C++ O(n) Solution with Simple Explanation


#1

Explanation:
Here we have f(i, j) = |A[i] - A[j]| + |i-j|
The 4 possible cases here are:

Case 1:
i>j and A[i] > A[j]:
f(i,j) can be rewritten as: (A[i]+i) - (A[j]+j)

Case 2:
i<j and A[i] < A[j]:
f(i,j) can be rewritten as: (A[j]+j) - (A[i]+i)

Case 3:
i<j and A[i] > A[j]:
f(i,j) can be rewritten as: (A[i] - i) - (A[j] - j)

Case 4:
i>j and A[i] < A[j]:
f(i,j) can be rewritten as: (A[j] - j) - (A[i] - i)

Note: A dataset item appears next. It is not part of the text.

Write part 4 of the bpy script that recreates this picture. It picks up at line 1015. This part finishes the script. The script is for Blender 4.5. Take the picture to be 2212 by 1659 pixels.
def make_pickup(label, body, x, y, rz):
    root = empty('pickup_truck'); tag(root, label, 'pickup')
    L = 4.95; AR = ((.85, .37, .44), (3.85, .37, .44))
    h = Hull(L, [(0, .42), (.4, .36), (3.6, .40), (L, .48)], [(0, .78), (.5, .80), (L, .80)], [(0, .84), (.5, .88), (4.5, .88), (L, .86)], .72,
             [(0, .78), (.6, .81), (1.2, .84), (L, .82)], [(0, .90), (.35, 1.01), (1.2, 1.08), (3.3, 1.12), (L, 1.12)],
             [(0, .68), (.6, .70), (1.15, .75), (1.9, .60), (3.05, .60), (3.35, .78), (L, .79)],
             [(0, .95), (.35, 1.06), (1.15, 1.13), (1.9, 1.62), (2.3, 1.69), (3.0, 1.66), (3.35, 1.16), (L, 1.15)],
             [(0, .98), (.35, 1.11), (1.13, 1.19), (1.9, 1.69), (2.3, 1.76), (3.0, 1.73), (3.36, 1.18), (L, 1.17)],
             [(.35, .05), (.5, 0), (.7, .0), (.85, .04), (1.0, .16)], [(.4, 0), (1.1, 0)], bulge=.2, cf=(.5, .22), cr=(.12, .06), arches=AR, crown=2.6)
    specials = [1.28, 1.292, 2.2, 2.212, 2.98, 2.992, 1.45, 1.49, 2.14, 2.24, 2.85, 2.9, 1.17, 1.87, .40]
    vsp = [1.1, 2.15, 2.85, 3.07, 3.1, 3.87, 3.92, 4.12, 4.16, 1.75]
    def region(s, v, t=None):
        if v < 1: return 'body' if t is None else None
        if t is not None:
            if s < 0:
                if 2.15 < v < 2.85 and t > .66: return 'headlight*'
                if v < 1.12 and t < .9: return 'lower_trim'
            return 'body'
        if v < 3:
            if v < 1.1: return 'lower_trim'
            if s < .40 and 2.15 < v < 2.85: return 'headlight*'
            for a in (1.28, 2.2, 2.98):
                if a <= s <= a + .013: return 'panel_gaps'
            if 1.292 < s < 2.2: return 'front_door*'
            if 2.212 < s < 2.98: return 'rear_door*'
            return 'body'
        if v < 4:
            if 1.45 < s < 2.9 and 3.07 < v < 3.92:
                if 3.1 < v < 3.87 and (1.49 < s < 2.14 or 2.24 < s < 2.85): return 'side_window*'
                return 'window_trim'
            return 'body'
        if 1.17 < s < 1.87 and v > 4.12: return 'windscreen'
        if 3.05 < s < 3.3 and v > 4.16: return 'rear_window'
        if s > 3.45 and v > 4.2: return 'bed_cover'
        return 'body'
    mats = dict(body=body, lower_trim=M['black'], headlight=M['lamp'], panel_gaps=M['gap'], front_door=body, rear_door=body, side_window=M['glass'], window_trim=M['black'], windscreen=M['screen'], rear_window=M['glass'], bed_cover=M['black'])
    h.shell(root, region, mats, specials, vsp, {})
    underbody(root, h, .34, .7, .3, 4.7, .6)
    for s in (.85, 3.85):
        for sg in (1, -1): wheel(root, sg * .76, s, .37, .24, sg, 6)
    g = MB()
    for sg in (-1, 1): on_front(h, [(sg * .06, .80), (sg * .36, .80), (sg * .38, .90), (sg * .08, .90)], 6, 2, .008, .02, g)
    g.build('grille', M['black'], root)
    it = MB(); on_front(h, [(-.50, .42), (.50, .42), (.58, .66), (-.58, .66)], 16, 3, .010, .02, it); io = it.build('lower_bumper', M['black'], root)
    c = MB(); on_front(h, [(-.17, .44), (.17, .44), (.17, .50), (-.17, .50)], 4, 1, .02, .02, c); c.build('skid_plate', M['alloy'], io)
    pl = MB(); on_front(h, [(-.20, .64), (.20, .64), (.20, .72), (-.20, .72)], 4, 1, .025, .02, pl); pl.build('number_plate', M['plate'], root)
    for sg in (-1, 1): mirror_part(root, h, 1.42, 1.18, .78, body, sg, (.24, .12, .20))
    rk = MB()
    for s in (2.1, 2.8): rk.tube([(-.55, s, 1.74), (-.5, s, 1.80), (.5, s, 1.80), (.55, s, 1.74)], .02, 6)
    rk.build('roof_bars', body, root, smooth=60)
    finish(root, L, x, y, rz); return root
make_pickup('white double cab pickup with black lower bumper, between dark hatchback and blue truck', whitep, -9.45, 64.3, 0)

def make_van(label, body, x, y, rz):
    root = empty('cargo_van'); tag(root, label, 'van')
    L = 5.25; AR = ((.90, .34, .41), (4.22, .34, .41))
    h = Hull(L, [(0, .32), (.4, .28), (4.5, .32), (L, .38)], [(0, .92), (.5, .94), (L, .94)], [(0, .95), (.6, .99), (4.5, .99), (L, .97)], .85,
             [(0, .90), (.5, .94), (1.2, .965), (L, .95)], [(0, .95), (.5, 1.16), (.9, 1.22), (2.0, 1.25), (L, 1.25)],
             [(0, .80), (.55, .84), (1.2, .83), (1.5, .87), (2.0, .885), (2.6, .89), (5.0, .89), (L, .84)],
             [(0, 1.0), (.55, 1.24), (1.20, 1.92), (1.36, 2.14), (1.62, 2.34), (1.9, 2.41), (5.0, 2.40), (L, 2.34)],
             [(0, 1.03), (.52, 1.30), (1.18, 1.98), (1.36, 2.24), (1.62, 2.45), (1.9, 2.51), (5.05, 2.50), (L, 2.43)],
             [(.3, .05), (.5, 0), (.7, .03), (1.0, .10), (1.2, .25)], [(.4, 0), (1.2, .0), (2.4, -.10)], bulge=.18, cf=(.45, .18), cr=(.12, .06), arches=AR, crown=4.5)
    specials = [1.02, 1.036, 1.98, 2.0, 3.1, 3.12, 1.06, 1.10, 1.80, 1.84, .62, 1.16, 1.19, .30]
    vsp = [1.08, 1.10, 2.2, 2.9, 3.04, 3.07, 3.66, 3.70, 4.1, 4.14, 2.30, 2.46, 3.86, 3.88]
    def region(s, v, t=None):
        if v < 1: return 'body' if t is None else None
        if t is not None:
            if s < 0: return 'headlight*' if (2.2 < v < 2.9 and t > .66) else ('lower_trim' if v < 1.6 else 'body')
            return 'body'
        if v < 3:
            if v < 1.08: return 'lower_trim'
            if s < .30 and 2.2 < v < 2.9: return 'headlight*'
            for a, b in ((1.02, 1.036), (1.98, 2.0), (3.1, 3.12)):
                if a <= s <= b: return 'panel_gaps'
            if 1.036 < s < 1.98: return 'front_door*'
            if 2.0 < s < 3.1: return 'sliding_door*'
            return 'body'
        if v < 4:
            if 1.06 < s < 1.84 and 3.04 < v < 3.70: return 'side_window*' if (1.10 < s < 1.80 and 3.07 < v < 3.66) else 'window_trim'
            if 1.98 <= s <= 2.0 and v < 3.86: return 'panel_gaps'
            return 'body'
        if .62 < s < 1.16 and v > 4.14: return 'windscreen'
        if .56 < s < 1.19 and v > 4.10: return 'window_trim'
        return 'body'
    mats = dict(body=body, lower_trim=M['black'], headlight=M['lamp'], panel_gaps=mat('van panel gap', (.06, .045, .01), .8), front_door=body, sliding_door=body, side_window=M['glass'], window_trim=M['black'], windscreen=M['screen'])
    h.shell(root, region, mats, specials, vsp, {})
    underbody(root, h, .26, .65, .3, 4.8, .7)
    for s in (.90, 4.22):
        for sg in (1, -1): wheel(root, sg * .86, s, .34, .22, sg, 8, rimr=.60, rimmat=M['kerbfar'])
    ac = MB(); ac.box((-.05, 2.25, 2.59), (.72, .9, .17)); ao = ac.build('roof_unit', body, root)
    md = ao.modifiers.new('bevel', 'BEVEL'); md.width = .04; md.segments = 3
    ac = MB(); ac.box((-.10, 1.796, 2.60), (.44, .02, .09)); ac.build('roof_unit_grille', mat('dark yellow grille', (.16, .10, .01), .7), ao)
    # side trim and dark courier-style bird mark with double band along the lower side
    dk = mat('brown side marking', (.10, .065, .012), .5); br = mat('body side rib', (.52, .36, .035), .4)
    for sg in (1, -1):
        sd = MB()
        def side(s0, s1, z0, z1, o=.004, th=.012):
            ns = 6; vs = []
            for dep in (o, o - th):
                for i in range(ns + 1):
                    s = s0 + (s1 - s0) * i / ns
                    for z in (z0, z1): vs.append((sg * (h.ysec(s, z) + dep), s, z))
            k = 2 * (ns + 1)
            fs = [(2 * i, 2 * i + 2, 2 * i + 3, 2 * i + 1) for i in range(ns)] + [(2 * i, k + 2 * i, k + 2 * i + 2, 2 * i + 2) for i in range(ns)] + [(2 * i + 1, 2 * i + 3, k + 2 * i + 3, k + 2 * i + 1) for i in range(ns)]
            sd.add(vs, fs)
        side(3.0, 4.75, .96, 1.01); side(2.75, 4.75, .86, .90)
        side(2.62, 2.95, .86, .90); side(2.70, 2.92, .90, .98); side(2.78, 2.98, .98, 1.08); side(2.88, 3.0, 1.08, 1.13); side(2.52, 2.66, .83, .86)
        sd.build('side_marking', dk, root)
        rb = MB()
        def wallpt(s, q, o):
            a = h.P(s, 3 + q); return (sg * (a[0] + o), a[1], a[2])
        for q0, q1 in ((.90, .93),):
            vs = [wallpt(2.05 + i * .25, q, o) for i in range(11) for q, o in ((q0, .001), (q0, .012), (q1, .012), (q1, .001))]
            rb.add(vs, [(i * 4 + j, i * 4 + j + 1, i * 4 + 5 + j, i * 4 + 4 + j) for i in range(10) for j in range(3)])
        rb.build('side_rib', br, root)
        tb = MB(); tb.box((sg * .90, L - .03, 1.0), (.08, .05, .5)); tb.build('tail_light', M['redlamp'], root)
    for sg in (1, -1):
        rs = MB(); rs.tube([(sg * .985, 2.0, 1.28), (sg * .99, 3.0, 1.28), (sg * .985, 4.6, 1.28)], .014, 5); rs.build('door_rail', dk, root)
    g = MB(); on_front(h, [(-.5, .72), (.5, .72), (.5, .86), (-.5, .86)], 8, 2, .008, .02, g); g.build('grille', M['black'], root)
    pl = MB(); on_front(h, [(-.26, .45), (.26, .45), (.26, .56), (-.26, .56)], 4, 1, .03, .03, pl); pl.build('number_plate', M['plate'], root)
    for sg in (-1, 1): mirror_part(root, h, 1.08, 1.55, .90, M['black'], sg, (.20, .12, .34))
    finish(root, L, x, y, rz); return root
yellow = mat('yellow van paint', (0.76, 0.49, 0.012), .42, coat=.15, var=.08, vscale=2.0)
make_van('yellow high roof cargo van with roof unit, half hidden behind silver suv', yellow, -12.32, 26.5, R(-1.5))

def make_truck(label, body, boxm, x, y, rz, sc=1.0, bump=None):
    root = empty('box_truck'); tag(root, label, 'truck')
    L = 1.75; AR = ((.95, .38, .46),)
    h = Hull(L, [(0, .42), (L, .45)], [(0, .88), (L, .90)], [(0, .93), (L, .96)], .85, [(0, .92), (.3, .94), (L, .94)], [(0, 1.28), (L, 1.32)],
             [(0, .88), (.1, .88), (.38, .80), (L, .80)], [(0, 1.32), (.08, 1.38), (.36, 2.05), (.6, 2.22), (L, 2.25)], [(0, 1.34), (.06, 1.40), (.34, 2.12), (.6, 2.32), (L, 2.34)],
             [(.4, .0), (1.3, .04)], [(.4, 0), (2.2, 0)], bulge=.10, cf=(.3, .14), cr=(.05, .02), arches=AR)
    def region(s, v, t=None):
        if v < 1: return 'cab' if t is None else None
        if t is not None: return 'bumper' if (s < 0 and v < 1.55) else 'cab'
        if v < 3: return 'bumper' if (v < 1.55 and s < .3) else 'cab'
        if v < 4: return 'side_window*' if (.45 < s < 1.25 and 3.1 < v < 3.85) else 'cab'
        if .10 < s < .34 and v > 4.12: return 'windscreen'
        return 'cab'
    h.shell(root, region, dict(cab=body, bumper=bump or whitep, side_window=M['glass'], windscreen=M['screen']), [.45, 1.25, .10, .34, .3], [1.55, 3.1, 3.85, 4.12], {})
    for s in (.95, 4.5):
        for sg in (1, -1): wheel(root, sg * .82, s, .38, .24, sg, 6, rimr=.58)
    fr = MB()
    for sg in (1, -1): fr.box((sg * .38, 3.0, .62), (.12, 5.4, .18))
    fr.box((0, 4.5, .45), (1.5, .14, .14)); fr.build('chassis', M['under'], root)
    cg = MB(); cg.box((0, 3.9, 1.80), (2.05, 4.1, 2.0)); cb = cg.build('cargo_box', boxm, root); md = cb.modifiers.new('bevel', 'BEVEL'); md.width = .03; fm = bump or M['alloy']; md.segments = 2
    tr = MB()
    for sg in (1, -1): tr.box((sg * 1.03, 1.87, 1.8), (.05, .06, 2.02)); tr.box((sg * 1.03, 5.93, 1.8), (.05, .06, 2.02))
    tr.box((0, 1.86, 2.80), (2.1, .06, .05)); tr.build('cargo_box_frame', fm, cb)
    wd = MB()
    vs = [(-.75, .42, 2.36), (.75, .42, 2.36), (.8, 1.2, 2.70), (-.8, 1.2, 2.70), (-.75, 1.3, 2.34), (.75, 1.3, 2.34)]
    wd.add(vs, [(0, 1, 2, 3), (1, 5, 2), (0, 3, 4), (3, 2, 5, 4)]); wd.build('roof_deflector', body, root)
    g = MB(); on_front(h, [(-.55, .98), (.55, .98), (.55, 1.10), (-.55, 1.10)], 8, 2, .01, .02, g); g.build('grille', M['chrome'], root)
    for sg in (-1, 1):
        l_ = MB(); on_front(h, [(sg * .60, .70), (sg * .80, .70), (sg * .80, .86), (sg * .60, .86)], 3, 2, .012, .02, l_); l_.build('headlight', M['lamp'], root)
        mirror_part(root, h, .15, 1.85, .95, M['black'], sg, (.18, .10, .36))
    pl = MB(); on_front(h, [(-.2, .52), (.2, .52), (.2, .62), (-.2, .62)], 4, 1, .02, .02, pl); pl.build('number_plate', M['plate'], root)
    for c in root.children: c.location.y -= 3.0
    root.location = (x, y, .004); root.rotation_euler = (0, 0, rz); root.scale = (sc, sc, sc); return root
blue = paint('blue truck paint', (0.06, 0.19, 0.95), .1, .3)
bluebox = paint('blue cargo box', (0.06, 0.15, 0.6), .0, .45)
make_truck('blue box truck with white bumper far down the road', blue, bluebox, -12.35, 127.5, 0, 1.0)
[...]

The 4 noticeable things to compute here are:
1. Maximum1 = max(A[i]+i)
2. Minimum1 = min(A[i]+i)
3. Maximum2 = max(A[i]-i)
4. Minimum2 = min(A[i]-i)

The function needs to return max(Maximum1 - Minimum1, Maximum2 - Minimum2)

Code:
int Solution::maxArr(vector &A) {

int maxAiplusi=INT_MIN, maxAiminusi=INT_MIN,minAiplusi=INT_MAX, minAiminusi=INT_MAX;

for(int i=0;i<A.size();i++){
    maxAiplusi = max(maxAiplusi, A[i]+i);
    maxAiminusi= max(maxAiminusi,A[i]-i);
    minAiplusi = min(minAiplusi,A[i]+i);
    minAiminusi= min(minAiminusi,A[i]-i);
}

int opt1,opt2;
opt1 = maxAiplusi - minAiplusi;
opt2 = maxAiminusi-minAiminusi;

return max(opt1,opt2);

}


#2

amazin approach taken